The answer of your second point lies in the function $\chi$. You need some assumptions about $\Omega$ to have the existence of such function for any compact.

Answer 2

@Delta-u already provided a nice answer to the first question. Let me elaborate on the second one with this simple example.

Let $X$ be a Banach space. Then $C_c(X)\neq 0$ if and only if $X$ is finite-dimensional.

Proof: (I only show that $C_c(X)=0$ if $X$ is infinite-dimensional. The converse is easy). Let $f\in C_c(X)$ and argue by contradiction that $f\neq 0$. Then, there exists $U\subset f(X)\subset \mathbb{R}$ with $U$ open and $0\notin U$. By continuity of $f$, the set $f^{-1}(U)\subset \mathrm{supp} f$ is open and relatively compact, since $\mathrm{supp} f$ is compact. This is a contradiction since on an infinite-dimensional Banach space every relatively compact open set is the empty set. This is because closed balls are not compact.

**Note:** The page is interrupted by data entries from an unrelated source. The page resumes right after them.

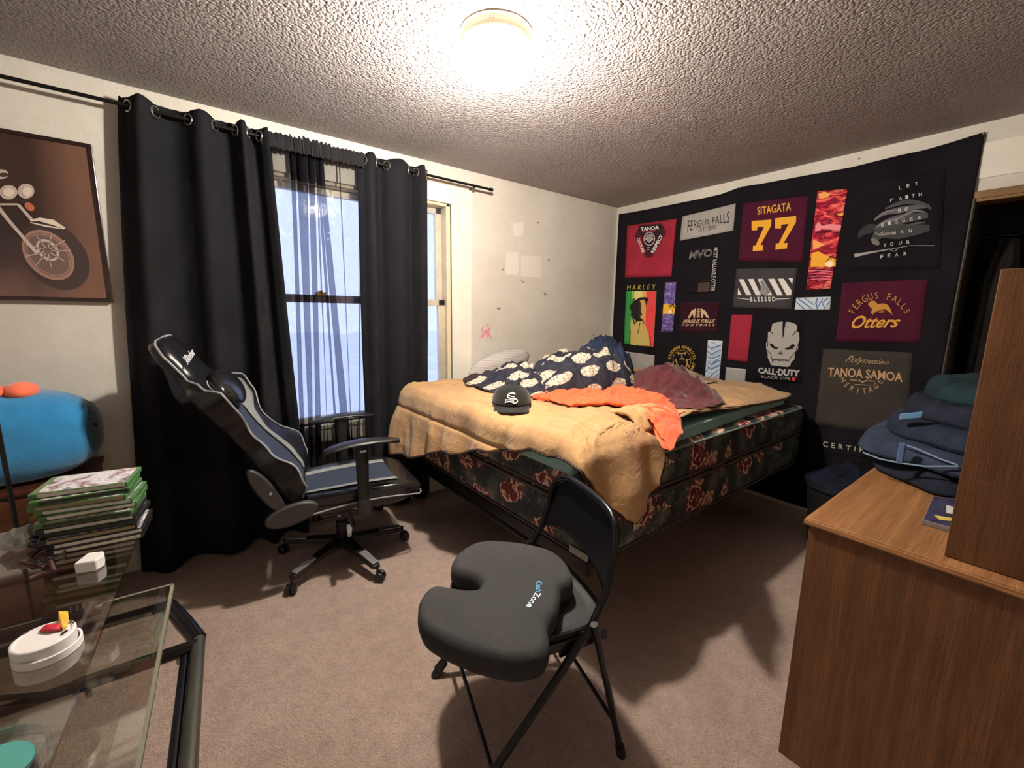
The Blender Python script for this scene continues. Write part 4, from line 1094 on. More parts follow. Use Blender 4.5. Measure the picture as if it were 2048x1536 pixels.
# seat cushion
CUSH = [(907.8,1119.5),(919,1103),(944,1086),(977,1079),(1015,1081),(1052,1085.6),(1101.6,1099),(1128,1119.5),(1141,1144),(1137,1158),(1118,1169),(1114,1192),(1108,1215),(1095,1231),(1089,1248),(1093,1273),(1087,1295),(1068,1306),(1027,1311),(977,1302),(915,1281),(865.5,1256),(848,1238),(842,1216),(844,1194),(857,1175.5),(876,1169),(903,1173),(936,1177),(956,1175),(966,1166),(963,1155),(944,1144),(912,1137)]
cw0 = [Vector(at(x, y, 2, .535)) for x, y in CUSH]; cw = []
for i in range(len(cw0)):
    p0, p1, p2, p3 = [cw0[(i+k-1) % len(cw0)] for k in range(4)]
    for f in (0, .33, .66): cw.append(.5*((2*p1)+(-p0+p2)*f+(2*p0-5*p1+4*p2-p3)*f*f+(-p0+3*p1-3*p2+p3)*f**3))
cc = sum(cw, Vector())/len(cw)
BLKF = simple('charcoal_knit_cover', (50, 50, 52), .95, bump=.001, bscale=500, var=.06, vscale=60)
g = Geo(); n = len(cw)
def cring(off, z):
    out = []
    for i in range(n):
        t_ = (cw[(i+1) % n]-cw[i-1]).normalized(); nn = Vector((t_.y, -t_.x, 0))
        out.append(Vector((cw[i].x, cw[i].y, 0))-nn*off*(-1)*CS+Vector((0, 0, z)))
    return out
area = sum(cw[i].x*cw[(i+1) % n].y-cw[(i+1) % n].x*cw[i].y for i in range(n)); CS = 1 if area > 0 else -1
prof = [(-.012, .457), (.004, .462), (.010, .485), (.008, .512), (.0, .527), (-.008, .534), (-.016, .5365)]
rings = [cring(o_, z) for o_, z in prof]
vs = [p for r_ in rings for p in r_]; fs = []
for k in range(len(prof)-1):
    for i in range(n): fs.append((k*n+i, k*n+(i+1) % n, (k+1)*n+(i+1) % n, (k+1)*n+i))
fs.append(tuple(range(n))[::-1]); fs.append(tuple((len(prof)-1)*n+i for i in range(n)))
g.add(vs, fs)
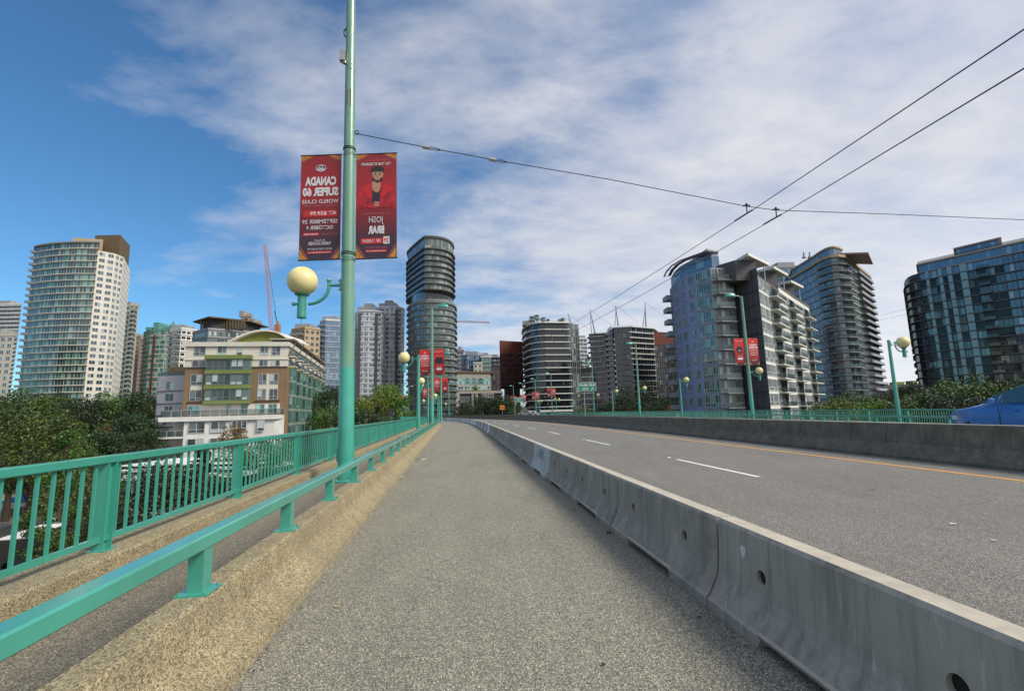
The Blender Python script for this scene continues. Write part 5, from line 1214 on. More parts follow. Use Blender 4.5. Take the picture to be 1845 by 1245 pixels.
for px, w_ in ((1705, .45), (1730, .5), (1748, .6), (1774, .9)):
    k = on(px); c = (a_[0]+(b_[0]-a_[0])*k, a_[1]+(b_[1]-a_[1])*k); mb = MB()
    for z in zs: mb.box(-w_, w_, -.85, .1, z+.25-GZ, z+fh-.2-GZ)
    o = mb.build('light_strip', M['strip'], B.e); o.location = (c[0]-B.o.x, c[1]-B.o.y, 0); o.rotation_euler = (0, 0, ang)
for px0, px1 in ((1676, 1690), (1800, 1822)):
    for z in zs:
        k0, k1 = on(px0), on(px1); c0 = (a_[0]+(b_[0]-a_[0])*k0, a_[1]+(b_[1]-a_[1])*k0); c1 = (a_[0]+(b_[0]-a_[0])*k1, a_[1]+(b_[1]-a_[1])*k1)
        B.prism('balcony_slab', [(c0[0]+nr[0]*1.9, c0[1]+nr[1]*1.9), (c1[0]+nr[0]*1.9, c1[1]+nr[1]*1.9), c1, c0], z-.1, z+.1, WL['dgrey'])
        B.ring('balcony_rail', [c0, (c0[0]+nr[0]*1.85, c0[1]+nr[1]*1.85), (c1[0]+nr[0]*1.85, c1[1]+nr[1]*1.85), c1], z+.1, z+1.05, GL['guard'], .05)
k = on(1686); t0 = (a_[0]+(b_[0]-a_[0])*k, a_[1]+(b_[1]-a_[1])*k); up_ = [t0, b_, pf[6], rad(pf[6], 20), rad(t0, 20)]
z1_ = zt+fh*1.0; B.prism('upper_storeys', up_, zt+.01, z1_, WL['bslate'])
for z in (zt,): facade(B, t0, b_, [z], fh, 2.6, .96, .84, .08, 2, 1, 'sky', 'blue', .1); facade(B, b_, pf[6], [z], fh, 2.6, .96, .84, .08, 2, 1, 'sky', 'blue', .1); 
B.prism('floor_slab', offset(up_, .5), zt-.1, zt+.15, WL['tan']); B.prism('roof', offset(up_, .6), z1_, z1_+.5, WL['tan'])
k = on(1762); k2 = on(1846); t1 = (a_[0]+(b_[0]-a_[0])*k-nr[0]*2, a_[1]+(b_[1]-a_[1])*k-nr[1]*2); t2 = (a_[0]+(b_[0]-a_[0])*k2-nr[0]*2, a_[1]+(b_[1]-a_[1])*k2-nr[1]*2)
ph = [t1, t2, rad(t2, 12), rad(t1, 12)]; B.prism('penthouse', ph, z1_+.51, z1_+3.4, WL['bslate']); facade(B, t1, t2, [z1_+.5], 2.9, 2.4, .96, .85, .06, 2, 1, 'sky', 'blue', .1)
B.prism('roof', offset(ph, .7), z1_+3.41, z1_+3.9, WL['pink']); B.ring('balcony_rail', offset([t0, b_, pf[6]], .5, False), z1_+.5, z1_+1.4, GL['guard'], .05)
B.flush(100)
# ---- low dark block with yellow roof boxes in the right hand gap
Y = 330; B = Bld('low_building', 'long dark low building with yellow roof boxes far in the right hand gap', (X(1620, Y), Y, GZ)); a_, b_ = G(1560, Y), G(1690, Y); zt = Z(1620, 693, Y)
B.prism('wall', [a_, b_, (b_[0], Y+20), (a_[0], Y+20)], GZ, zt, WL['dgrey']); facade(B, a_, b_, [zt-4, zt-8], 4, 4, .7, .5, .2, 2, 1, 'dark', 'grey', .12)
for p0, p1, dz_ in ((1595, 1604, 1.8), (1618, 1633, 2.0), (1648, 1656, 2.6)): c, d = G(p0, Y+2), G(p1, Y+2); B.prism('roof_box', [c, d, (d[0], Y+8), (c[0], Y+8)], zt, zt+dz_, WL['green'])
B.flush(40)

# ================================================================== foreground apartment building (cream, brown and green)
B = Bld('apartment_building', 'cream, brown and green mid-rise with white podium left of the thick pole', (X(420, 98), 108, GZ))
def FY(px): return 96.3+(px-330)*.0176       # the front plane recedes slightly to the right
def F(px): return G(px, FY(px))
def FZ(py, px=420): return Z(px, py, FY(px))
a_, b_ = F(330), F(514); e_ = G(580, 152); nf = enorm(a_, b_); ns = enorm(b_, e_)
zr = FZ(617)
B.prism('wall', [a_, b_, e_, (e_[0]-14, 156), (a_[0]+2, 118)], GZ, FZ(661), WL['brown'])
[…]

This is to say that the local compactness of $\Omega$ is necessary in order to have a meaningful space $C_c(\Omega)$. Separability alone is not sufficient (take $\Omega=X$ a separable infinite-dimensional Banach space). Clearly, the same holds for $C_0(\Omega)$. In short: $C_0(\Omega)$ might be too small.

Bonus. Occasionally, when $(\Omega,d)$ is a metric space, one is tempted to replace $C_0(\Omega)$ with $C_0(\Omega,d)$ the space of bounded continuous functions with $d$-bounded support (bounded is important because we do not have Weierstrass theorem, so functions with $d$-bounded support may be unbounded even though continuous!).

However, $C_0(\Omega,d)$ depends on $d$, not only on the topology $\tau_d$ generated by $d$. Indeed, $d$ and $d\wedge 1$ generate the same topology, but (for example) $C_0(\Omega,d\wedge 1)=C_b(\Omega)$ is separable if and only if $(\Omega,\tau_d)$ is compact (metrizable), while $C_0(\Omega,d)$ is separable as soon as $(\Omega,d)$ is proper (i.e.: all balls are precompact), since in that case $C_0(\Omega,d)=C_c(\Omega,\tau_d)$.

Generally, one uses $C_c(\Omega)$ or $C_0(\Omega)$ because they are separable, but the replacement $C_0(\Omega,d)$ might not be. In short: $C_0(\Omega,d)$ might be too large.